Gaspar Rosety
El árbitro
Son sumamente vocacionales y, quizá por ello, empiezan a escasear voluntarios. Seres indefensos ante algo tan básico como el error involuntario. Se aplaude al futbolista que falla cinco goles entre palos, pero se criminaliza al árbitro que pita un penalti, uno, anula un gol, uno, o marca un inexistente fuera de juego, uno. No importa que el delantero cobre millones de euros y el pobre trencilla ciento veinte mil. Una sola equivocación basta para presentarlo ante la Santa Inquisición del periodismo y condenarlo de inmediato a la hoguera del papel, de la radio o de la televisión, y ni cuento Twitter, donde se delinque desde la impunidad y el anonimato.
Muchas veces me he preguntado, y les he preguntado, por qué siguen, si les merece la pena verse en los medios de comunicación como la escoria de la sociedad mientras se sigue ovacionando a corruptos de traje y corbata.
Siempre hay un argumento, las vocaciones no se explican.
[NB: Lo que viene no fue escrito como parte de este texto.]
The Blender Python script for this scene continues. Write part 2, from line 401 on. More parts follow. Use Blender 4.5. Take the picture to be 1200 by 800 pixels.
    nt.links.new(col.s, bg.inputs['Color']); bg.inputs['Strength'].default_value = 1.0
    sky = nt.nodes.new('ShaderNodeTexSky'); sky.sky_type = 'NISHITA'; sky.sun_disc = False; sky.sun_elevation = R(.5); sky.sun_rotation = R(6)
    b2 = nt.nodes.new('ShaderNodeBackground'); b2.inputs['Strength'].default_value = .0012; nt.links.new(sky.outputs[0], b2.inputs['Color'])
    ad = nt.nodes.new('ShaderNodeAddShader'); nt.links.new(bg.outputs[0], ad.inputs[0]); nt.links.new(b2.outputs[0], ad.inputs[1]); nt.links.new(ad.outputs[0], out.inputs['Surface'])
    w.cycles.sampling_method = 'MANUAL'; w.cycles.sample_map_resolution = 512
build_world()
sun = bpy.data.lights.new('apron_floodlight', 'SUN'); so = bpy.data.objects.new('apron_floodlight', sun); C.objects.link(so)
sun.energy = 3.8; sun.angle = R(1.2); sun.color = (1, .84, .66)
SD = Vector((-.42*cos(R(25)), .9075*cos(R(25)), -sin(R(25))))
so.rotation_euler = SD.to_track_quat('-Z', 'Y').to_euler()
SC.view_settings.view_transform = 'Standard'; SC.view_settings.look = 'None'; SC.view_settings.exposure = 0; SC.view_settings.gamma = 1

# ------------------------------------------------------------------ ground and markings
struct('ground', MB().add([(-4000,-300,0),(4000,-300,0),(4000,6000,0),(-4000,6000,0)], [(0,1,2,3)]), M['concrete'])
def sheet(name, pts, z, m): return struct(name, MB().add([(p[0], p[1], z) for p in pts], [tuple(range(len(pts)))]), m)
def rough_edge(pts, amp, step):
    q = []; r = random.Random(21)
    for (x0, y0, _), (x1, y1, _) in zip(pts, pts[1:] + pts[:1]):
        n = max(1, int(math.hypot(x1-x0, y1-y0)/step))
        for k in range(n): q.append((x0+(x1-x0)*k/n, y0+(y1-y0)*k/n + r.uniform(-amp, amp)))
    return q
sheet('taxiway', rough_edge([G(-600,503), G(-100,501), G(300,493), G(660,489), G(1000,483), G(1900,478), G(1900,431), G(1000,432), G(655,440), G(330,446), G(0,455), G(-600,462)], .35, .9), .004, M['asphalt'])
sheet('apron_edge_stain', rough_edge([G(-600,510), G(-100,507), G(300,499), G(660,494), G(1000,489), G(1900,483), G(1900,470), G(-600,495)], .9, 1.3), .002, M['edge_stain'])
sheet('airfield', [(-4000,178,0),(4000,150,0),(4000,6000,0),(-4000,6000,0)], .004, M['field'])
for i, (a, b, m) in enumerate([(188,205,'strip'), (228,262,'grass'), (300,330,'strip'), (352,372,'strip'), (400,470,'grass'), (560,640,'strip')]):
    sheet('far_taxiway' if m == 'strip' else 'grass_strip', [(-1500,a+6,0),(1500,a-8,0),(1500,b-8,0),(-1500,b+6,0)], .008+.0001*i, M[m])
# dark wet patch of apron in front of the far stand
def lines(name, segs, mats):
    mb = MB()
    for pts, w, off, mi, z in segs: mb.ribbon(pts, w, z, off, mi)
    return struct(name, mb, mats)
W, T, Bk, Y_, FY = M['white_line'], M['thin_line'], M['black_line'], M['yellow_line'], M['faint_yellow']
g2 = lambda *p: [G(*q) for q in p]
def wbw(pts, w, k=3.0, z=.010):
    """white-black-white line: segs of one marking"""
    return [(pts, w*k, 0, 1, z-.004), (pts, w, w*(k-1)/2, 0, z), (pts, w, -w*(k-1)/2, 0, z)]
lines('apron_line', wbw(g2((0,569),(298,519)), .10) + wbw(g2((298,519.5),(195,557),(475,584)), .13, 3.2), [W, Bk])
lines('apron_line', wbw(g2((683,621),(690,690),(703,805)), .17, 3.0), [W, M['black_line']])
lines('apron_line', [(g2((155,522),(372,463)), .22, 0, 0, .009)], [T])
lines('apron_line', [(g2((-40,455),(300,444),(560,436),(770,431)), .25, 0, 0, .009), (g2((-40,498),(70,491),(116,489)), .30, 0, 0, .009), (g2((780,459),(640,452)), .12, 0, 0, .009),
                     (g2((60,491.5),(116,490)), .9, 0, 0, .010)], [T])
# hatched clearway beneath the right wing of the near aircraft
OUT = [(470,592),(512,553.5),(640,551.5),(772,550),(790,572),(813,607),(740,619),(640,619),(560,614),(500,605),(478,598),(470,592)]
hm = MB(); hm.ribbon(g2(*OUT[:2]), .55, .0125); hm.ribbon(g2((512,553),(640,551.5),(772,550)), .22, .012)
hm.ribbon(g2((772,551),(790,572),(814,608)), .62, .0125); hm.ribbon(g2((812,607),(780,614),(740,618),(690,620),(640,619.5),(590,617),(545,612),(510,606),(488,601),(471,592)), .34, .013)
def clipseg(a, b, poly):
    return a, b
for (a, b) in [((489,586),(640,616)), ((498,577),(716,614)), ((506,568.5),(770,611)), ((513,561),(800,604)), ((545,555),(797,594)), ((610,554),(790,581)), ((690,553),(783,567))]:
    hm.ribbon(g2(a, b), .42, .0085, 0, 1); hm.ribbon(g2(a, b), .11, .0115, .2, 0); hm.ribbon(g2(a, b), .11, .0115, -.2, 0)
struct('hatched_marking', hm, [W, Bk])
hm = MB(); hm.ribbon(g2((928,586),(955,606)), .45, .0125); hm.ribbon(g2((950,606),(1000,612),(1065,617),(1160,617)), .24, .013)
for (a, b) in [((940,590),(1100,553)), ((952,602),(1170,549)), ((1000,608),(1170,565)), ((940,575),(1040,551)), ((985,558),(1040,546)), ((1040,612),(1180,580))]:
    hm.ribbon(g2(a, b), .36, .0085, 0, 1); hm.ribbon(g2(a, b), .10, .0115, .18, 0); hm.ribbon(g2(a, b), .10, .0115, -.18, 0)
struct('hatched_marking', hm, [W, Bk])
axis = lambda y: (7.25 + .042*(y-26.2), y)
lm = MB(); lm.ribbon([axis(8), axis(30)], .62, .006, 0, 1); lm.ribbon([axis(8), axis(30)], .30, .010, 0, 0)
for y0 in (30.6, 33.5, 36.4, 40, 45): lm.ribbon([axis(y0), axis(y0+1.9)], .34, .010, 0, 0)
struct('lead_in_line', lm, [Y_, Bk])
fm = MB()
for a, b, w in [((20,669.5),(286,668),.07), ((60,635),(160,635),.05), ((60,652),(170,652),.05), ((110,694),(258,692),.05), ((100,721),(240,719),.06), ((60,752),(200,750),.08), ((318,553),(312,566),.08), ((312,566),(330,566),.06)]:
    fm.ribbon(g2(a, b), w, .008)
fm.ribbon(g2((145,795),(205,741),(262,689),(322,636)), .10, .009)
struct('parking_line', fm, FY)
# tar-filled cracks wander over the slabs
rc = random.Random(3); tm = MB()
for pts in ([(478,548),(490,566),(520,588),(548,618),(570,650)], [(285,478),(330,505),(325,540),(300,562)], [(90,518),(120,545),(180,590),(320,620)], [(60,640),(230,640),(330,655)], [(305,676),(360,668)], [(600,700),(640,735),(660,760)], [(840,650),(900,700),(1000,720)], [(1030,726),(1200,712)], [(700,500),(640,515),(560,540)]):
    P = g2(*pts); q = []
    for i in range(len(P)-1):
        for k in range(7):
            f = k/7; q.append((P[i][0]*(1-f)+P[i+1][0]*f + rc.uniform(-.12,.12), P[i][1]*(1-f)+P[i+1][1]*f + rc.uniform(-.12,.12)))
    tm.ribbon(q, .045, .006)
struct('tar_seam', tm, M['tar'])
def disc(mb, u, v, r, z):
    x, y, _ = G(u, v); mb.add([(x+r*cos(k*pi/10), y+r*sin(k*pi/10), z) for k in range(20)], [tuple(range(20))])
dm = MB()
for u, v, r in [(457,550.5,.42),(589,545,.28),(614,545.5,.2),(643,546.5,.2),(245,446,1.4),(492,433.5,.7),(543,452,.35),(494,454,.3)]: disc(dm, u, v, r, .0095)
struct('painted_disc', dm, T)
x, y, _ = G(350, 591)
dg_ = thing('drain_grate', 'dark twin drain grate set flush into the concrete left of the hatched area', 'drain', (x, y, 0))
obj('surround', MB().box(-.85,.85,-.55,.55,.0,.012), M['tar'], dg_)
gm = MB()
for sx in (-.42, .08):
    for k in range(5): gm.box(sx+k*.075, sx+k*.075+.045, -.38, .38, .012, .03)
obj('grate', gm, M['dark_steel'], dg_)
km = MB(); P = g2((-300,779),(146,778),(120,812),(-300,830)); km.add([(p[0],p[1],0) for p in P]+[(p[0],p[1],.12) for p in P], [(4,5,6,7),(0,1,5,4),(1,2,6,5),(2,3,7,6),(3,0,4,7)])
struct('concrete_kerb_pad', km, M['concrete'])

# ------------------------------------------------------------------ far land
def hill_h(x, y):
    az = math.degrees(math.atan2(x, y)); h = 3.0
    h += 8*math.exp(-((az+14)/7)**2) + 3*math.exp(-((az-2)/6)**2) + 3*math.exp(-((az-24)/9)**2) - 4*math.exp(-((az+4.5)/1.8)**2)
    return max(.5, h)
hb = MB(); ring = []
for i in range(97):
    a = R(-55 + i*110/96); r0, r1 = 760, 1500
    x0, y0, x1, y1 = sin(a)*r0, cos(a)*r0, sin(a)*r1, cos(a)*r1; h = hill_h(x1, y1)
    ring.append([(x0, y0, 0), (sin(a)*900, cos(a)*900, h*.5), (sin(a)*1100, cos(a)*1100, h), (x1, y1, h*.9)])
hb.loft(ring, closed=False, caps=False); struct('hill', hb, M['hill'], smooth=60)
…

Viven un régimen de disciplina y jerarquía, mezcla de orden militar y religiosa, se les somete a duros exámenes en cada partido, son calificados y se les exige superar pruebas físicas sólo al alcance de atletas profesionales. Sin embargo, siempre son culpables e, indefectiblemente, les atropella el tren del local o del visitante, del grande o del modesto, del oportunista, del ex compañero ignorante y resentido. Ni siquiera los defienden aquellos a quienes involuntariamente favorecen.
He vivido muy de cerca su honestidad y sus conocimientos. Y doy fe de ello, aunque sé que mi opinión va contra la corriente. Y sí, soy amigo de César Muñiz Fernández, y de muchos otros más, en el acierto sabio y en el error involuntario.